« Droite et gauche c’est la même chose »

En meeting avec les Verts, José Bové renvoie la droite et le

PS dos à dos

LE MONDE | 04.06.04 | 14h46

S'exprimant pour la première fois dans une réunion électorale,

il a reproché à la majorité et aux socialistes d'éluder le

débat européen.

Montpellier de notre correspondant

José Bové fait campagne, mais il votera par procuration aux

élections européennes. Son agenda de paysan du monde l'y

contraint. Invité samedi 5 juin à Pau (Pyrénées-Atlantiques)

par Emmaüs international, attendu la semaine prochaine en

Bolivie pour aider un producteur de coca syndicaliste

incarcéré, puis au Brésil pour le congrès de l'organisation

internationale Via Campesina, il-n'a pas une minute à lui.

Entre-temps, il se mobilise au côté des Verts français.

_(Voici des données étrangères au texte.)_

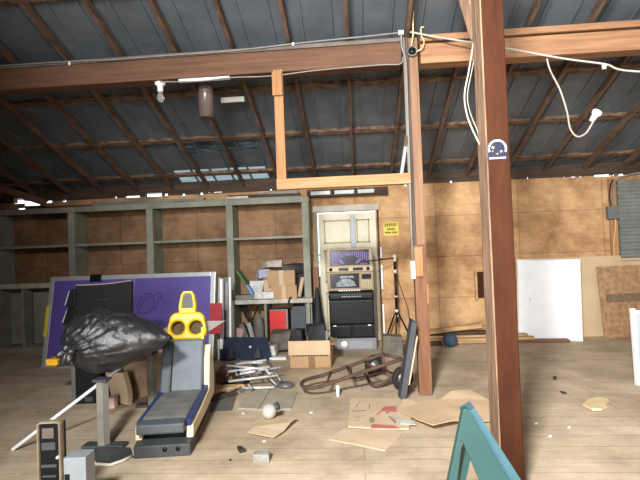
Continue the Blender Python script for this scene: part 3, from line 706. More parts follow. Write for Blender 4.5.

L'ancien porte-parole de la Confédération paysanne aurait-il

finalement cédé au démon de la politique ? Venu soutenir,

jeudi soir à Montpellier, le temps d'un meeting, Gérard

Onesta, tête de liste du parti écologiste dans le Sud-Ouest,

M. Bové a affirmé le faire en "homme libre", ayant toujours

refusé de briguer lui-même toute fonction élective. Peu avant

de monter à la tribune, il avait d'ailleurs adressé un message

de soutien à Francis Wurtz, tête de liste du PCF en

Ile-de-France.

Au-delà du soutien politique, les liens sont anciens entre le

syndicaliste paysan et le candidat Onesta. Leur rencontre

remonte à 1995, en Polynésie, lors des manifestations contre

la reprise des essais nucléaires français. A l'été 2003, alors

que M. Bové était incarcéré à Villeneune-lès-Maguelone, M.

Onesta lui avait rendu visite avant d'aller, à son tour,

détruire des plants d'OGM. "C'est dire si l'on se rejoint sur

les méthodes d'analyse et d'action", a commenté ce dernier. Au

mois d'avril, c'est aussi grâce à l'opiniâtreté de l'élu Vert,

vice-président du Parlement européen, que la Confédération

paysanne a pu y tenir son congrès annuel.

"AFFLIGÉ" PAR LA CAMPAGNE

Amitié et convictions se mêlant, M. Bové, qui ne s'était

exprimé dans des conditions comparables qu'à la dernière Fête

de l'Humanité, en septembre 2003, a franchi un pas symbolique

en prenant part à un meeting électoral. "Ce n'est pas pour

autant qu'on fera allégeance à tout", a-t-il néanmoins

précisé. Séduit par le rejet exprimé par les Verts de

"l'orientation néolibérale" du projet de Constitution

européenne, leur lutte contre les OGM, leur "soutien global

aux gens d'Attac" et leur revendication d'une "souveraineté

alimentaire", l'éleveur du Larzac a déclenché rires et

applaudissements lorsqu'il s'est dit "affligé" par la campagne

de la majorité, du gouvernement et des socialistes. "Les uns

éludent l'Europe et veulent limiter les dégâts, a-t-il lancé ;

les autres veulent administrer, après les régionales, une

troisième gifle au pouvoir en place. Ils n'assument pas leurs

responsabilités sur le traité constitutionnel. On prend les

citoyens pour des imbéciles, il n'y a pas eu de débat."

Détendu, fumant sa légendaire pipe, M. Bové a justifié sa

présence à un meeting de campagne : "Si le mouvement social

est autonome du politique, ce n'est pas une raison pour ne pas

mener un combat ensemble. A ce titre, l'Europe nécessite des

engagements communs", a-t-il affirmé. M. Bové a ainsi invoqué

les menaces planant sur l'agriculture depuis la levée du

moratoire européen sur les OGM au nom de la traçabilité et de

l'étiquetage.

Qualifiant Hervé Gaymard de "sinistre de l'agriculture",

accusé d'avoir permis "huit essais d'OGM en plein champ qui

ont pour but, non pas de faire de la recherche mais de

permettre aux multinationales de les commercialiser à terme",

le syndicaliste paysan a appelé à la "désobéissance civique"

et donné rendez-vous en juillet pour "détruire ces plants

avant qu'ils n'arrivent à maturité". Les militants Verts ont

semblé l'entendre comme un appel du pied.